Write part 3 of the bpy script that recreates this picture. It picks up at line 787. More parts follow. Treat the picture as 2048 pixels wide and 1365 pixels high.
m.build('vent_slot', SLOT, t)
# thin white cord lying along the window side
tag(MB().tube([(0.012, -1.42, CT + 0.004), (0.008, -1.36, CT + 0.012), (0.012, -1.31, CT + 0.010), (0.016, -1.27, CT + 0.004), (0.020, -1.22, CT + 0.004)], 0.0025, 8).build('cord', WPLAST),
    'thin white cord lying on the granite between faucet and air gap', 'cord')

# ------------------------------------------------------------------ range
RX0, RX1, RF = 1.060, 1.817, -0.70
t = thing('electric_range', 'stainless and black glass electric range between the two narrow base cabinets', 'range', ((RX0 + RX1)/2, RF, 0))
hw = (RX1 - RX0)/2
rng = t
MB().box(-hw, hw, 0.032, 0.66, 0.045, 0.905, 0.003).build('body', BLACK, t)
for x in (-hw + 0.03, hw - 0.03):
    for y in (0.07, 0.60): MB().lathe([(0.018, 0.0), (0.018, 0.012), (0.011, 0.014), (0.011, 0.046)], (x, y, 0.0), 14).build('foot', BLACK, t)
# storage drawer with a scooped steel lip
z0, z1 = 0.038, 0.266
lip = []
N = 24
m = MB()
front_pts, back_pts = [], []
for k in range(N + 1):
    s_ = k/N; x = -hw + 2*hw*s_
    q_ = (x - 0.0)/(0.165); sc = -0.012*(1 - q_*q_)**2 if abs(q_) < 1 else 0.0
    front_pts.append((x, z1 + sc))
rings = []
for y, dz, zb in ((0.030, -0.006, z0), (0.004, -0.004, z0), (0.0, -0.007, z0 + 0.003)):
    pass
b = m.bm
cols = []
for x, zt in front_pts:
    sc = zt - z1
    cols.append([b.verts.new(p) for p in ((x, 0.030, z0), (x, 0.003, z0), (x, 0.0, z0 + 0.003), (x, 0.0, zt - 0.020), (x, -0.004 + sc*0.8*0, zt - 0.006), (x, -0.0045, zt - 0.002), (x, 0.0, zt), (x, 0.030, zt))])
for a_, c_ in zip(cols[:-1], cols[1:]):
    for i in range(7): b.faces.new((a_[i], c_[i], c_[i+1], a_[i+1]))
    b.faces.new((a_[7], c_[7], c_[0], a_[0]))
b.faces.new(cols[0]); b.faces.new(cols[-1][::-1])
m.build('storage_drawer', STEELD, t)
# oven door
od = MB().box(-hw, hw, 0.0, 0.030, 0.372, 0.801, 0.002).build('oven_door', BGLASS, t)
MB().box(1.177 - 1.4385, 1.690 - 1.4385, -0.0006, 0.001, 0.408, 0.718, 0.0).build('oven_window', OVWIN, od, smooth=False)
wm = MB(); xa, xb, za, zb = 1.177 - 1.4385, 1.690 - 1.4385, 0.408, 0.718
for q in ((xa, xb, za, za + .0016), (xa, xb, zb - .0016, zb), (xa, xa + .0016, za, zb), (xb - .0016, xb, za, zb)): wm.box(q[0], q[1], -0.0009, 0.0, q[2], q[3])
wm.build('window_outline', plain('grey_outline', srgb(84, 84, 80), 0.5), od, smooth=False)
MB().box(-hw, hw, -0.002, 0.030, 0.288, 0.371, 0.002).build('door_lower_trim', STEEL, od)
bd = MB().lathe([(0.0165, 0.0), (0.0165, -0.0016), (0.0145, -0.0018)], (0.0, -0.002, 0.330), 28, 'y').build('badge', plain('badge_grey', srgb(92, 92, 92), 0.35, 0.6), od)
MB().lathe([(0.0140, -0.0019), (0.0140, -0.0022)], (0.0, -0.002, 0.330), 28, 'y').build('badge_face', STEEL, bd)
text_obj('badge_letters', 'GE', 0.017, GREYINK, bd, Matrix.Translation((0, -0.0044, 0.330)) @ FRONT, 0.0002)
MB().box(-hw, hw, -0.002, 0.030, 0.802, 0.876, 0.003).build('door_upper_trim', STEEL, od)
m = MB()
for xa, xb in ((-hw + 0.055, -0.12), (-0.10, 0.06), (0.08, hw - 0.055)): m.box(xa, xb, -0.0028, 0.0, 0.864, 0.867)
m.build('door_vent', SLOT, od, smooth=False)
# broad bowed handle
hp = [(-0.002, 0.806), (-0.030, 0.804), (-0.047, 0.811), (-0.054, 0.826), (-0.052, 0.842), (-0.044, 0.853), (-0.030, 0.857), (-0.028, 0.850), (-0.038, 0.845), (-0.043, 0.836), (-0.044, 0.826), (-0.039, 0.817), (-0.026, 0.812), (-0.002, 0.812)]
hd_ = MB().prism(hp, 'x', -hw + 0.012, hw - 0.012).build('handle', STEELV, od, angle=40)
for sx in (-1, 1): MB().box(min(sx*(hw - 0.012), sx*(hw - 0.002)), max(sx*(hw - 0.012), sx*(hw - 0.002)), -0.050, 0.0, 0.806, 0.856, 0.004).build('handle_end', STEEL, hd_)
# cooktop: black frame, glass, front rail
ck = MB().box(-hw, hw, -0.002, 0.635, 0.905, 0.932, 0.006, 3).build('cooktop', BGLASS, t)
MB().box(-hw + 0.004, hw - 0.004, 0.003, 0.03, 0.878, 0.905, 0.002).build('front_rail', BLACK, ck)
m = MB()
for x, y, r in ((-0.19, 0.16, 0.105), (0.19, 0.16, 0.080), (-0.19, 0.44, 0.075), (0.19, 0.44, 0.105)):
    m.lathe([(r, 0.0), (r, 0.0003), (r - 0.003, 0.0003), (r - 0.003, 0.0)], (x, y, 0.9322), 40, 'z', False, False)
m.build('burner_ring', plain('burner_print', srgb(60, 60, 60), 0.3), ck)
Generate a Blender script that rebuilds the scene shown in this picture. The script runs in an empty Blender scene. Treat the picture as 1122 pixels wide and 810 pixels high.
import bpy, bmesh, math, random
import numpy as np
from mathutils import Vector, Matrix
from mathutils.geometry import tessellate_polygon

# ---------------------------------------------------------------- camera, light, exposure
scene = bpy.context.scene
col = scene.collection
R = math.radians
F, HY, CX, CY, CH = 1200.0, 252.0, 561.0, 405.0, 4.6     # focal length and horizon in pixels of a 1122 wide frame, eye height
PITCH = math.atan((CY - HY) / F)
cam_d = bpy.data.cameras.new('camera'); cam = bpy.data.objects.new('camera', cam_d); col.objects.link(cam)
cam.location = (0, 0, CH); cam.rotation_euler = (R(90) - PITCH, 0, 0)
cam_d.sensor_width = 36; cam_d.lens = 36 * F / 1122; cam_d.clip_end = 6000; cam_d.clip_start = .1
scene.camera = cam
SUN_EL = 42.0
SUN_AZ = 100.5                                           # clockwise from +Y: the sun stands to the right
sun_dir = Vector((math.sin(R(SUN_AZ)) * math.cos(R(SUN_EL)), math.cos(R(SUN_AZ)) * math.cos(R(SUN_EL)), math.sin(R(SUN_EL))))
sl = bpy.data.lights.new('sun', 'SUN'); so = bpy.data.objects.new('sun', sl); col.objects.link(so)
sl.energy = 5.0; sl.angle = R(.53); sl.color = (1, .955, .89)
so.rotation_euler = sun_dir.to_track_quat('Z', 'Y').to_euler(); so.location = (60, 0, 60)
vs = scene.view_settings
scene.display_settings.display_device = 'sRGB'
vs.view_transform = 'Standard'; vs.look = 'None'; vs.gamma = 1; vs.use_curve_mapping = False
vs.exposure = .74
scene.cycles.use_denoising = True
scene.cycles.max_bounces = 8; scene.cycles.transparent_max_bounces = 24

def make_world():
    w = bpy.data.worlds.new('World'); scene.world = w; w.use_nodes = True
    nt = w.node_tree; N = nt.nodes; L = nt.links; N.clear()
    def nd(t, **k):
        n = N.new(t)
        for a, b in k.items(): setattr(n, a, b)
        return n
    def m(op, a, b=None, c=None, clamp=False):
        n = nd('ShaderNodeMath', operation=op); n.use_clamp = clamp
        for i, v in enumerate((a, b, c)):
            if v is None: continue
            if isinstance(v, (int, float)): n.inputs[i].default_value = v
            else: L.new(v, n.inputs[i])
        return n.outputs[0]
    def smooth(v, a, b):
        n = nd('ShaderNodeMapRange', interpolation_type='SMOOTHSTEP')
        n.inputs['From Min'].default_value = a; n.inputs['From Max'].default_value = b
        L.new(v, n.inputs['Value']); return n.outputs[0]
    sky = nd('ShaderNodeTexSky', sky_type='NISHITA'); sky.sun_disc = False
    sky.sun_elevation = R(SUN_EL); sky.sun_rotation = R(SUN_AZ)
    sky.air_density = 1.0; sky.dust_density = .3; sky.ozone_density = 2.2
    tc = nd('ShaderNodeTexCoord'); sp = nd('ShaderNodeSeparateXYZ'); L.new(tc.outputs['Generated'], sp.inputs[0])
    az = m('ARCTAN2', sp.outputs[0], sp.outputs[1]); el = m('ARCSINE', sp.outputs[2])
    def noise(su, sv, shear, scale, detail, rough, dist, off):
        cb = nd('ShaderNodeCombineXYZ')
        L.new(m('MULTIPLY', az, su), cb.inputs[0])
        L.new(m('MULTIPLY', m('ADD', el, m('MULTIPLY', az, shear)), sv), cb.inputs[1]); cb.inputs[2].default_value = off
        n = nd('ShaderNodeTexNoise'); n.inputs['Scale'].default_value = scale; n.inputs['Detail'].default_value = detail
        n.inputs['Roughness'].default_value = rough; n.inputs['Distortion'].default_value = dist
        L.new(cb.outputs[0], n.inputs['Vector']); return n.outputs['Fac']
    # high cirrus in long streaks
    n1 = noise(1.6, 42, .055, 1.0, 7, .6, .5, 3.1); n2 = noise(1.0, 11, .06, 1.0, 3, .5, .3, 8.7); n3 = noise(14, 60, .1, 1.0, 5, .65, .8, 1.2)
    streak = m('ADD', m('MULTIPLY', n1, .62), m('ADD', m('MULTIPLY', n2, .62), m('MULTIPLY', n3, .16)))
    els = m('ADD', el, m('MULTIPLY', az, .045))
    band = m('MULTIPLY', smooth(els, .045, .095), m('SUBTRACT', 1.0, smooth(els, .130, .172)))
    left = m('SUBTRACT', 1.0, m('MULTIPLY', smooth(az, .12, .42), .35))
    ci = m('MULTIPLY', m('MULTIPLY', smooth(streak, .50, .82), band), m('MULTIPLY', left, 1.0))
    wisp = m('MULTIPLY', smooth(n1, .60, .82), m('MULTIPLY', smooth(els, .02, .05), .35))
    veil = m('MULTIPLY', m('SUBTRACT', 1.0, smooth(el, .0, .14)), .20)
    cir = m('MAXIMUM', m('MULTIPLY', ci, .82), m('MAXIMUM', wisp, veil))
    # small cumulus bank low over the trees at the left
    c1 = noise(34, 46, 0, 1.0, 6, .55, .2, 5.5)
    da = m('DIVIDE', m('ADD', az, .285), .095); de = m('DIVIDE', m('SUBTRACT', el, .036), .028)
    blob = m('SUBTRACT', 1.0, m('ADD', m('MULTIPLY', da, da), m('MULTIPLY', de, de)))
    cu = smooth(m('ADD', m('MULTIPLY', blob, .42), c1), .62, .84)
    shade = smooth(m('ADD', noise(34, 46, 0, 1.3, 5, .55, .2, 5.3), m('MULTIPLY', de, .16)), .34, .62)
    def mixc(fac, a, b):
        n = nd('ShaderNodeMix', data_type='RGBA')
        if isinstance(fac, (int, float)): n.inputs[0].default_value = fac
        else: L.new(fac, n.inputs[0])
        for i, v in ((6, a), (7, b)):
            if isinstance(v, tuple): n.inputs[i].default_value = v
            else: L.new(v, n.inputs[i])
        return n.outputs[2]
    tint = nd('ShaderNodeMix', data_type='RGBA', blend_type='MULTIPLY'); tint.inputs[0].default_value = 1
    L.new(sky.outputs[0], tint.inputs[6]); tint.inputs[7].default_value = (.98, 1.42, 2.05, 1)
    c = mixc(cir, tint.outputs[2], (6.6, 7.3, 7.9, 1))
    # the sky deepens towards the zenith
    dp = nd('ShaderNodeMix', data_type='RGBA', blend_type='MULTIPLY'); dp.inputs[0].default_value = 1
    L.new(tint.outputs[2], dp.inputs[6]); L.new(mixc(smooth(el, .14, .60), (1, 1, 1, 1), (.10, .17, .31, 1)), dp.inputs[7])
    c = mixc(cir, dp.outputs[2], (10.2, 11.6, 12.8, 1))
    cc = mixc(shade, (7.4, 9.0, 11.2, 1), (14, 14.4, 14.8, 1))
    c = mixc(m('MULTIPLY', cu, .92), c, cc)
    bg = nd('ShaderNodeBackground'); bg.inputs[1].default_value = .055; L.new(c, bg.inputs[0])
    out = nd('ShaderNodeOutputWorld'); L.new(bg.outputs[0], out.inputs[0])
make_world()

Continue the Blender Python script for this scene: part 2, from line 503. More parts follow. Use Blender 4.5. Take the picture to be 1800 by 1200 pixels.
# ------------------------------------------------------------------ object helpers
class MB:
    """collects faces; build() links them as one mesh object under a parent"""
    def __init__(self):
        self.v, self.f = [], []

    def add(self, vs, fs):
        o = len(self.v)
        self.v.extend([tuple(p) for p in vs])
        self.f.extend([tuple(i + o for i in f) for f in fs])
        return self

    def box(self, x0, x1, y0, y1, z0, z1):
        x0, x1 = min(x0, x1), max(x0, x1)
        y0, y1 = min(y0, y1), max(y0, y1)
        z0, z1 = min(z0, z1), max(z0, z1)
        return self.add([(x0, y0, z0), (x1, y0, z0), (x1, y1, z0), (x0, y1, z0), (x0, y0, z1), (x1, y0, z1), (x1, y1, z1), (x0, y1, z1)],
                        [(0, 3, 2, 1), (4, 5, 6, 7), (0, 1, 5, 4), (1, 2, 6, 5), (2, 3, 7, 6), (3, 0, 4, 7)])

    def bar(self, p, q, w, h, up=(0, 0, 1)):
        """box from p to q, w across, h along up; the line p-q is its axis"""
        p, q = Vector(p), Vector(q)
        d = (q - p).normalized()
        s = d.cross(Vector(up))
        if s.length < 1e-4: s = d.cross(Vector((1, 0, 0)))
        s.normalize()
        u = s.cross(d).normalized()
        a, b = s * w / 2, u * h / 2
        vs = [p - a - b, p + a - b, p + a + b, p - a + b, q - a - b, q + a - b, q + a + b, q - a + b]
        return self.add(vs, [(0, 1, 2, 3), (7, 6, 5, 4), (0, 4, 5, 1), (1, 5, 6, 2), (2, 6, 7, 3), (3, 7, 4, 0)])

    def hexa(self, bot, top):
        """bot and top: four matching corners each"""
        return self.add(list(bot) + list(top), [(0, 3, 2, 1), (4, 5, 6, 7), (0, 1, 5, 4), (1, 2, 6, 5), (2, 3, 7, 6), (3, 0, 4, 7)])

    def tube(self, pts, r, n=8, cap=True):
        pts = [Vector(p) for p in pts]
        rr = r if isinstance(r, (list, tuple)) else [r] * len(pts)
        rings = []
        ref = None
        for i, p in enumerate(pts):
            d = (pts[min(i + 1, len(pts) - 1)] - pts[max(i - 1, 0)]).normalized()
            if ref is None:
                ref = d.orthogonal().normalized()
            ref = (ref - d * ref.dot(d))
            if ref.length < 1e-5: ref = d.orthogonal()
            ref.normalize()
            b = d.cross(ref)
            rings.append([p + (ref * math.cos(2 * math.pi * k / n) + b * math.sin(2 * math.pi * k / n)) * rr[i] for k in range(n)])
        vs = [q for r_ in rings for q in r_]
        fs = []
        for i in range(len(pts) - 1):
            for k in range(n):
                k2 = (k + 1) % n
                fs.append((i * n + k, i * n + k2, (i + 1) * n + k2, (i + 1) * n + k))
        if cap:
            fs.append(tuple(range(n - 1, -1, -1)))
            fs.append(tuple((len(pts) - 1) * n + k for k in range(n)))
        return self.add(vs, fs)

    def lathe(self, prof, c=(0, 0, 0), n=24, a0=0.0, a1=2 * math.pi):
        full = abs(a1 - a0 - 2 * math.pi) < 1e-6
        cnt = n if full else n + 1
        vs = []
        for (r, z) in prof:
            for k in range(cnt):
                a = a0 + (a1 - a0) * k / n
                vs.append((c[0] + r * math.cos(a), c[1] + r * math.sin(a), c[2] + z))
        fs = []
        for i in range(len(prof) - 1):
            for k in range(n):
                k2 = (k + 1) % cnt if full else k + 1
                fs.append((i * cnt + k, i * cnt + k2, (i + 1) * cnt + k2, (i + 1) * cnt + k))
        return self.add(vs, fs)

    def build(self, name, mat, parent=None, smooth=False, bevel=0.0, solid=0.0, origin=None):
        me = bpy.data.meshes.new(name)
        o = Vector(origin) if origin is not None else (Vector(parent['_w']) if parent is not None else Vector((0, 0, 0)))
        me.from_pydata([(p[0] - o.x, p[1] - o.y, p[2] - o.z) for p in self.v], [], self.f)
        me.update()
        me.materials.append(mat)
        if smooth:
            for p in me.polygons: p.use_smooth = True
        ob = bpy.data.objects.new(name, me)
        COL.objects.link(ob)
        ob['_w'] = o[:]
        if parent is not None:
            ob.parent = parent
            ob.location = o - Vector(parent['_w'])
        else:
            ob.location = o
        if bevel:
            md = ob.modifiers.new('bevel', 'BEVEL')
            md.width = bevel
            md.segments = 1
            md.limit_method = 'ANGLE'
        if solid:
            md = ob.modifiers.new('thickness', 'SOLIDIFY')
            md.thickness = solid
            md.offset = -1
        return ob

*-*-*

YOUR GOAL
Please write out the material word for word from its first line through the line holding "air gap', 'cord')", including both, and no line past it.

FINAL RESULT
Write part 3 of the bpy script that recreates this picture. It picks up at line 787. More parts follow. Treat the picture as 2048 pixels wide and 1365 pixels high.
m.build('vent_slot', SLOT, t)
# thin white cord lying along the window side
tag(MB().tube([(0.012, -1.42, CT + 0.004), (0.008, -1.36, CT + 0.012), (0.012, -1.31, CT + 0.010), (0.016, -1.27, CT + 0.004), (0.020, -1.22, CT + 0.004)], 0.0025, 8).build('cord', WPLAST),
    'thin white cord lying on the granite between faucet and air gap', 'cord')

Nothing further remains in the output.